The refinery’s strategic and economic importance to Muscat stretches beyond supplying Oman’s growing domestic fuel needs, as it will process a mixture of Omani and Abu Dhabi crude, thus setting Duqm on course to becoming a regional hub for petroleum exports from the Gulf region.

If that initiative is successful, it could significantly increase Oman’s leverage in the growing but increasingly competitive Asian oil market – an important consideration for the Arab world’s biggest oil producer outside Opec.

It could also position Oman in future decades to become a major supplier of crude and fuels to emerging African economies.
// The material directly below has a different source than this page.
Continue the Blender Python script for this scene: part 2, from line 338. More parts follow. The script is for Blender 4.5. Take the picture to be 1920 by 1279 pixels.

Al Rumhy, who was appointed oil and gas minister in December 1997, has been influential in persuading Muscat to allocate resources to development at Duqm, which was previously a sleepy fishing village. Now, as chairman of OOC, he will preside over a board loaded with financial experience.

He is to be joined on OOC’s board by Darwish Al Muharbi, a senior Omani bureaucrat who is currently undersecretary for administrative and financial affairs at the ministry of health, and four private-sector representatives with backgrounds in finance and investment.

Preliminary work on the refinery is well advanced. OOC and Ipic awarded the front-end engineering design contract in March 2014 while selecting Technip to provide project management services. Prequalification of bidders for the main engineering, procurement and construction contract began in October 2014, even as a steep slide in international oil prices gathered momentum.

Nonetheless, a decision earlier this year to delay construction of the Duqm petrochemicals complex until after completion of the refinery was interpreted by some as a sign of strained project finances. The appointment of a new board for the company may be aimed at countering such perceptions.

In a further sign that refinery-related development was still moving ahead, Port of Duqm announced it would shortly launch a tender for a contract to develop a liquids terminal to handle the refinery’s import and export requirements. The terminal’s start-up is slated for 2017.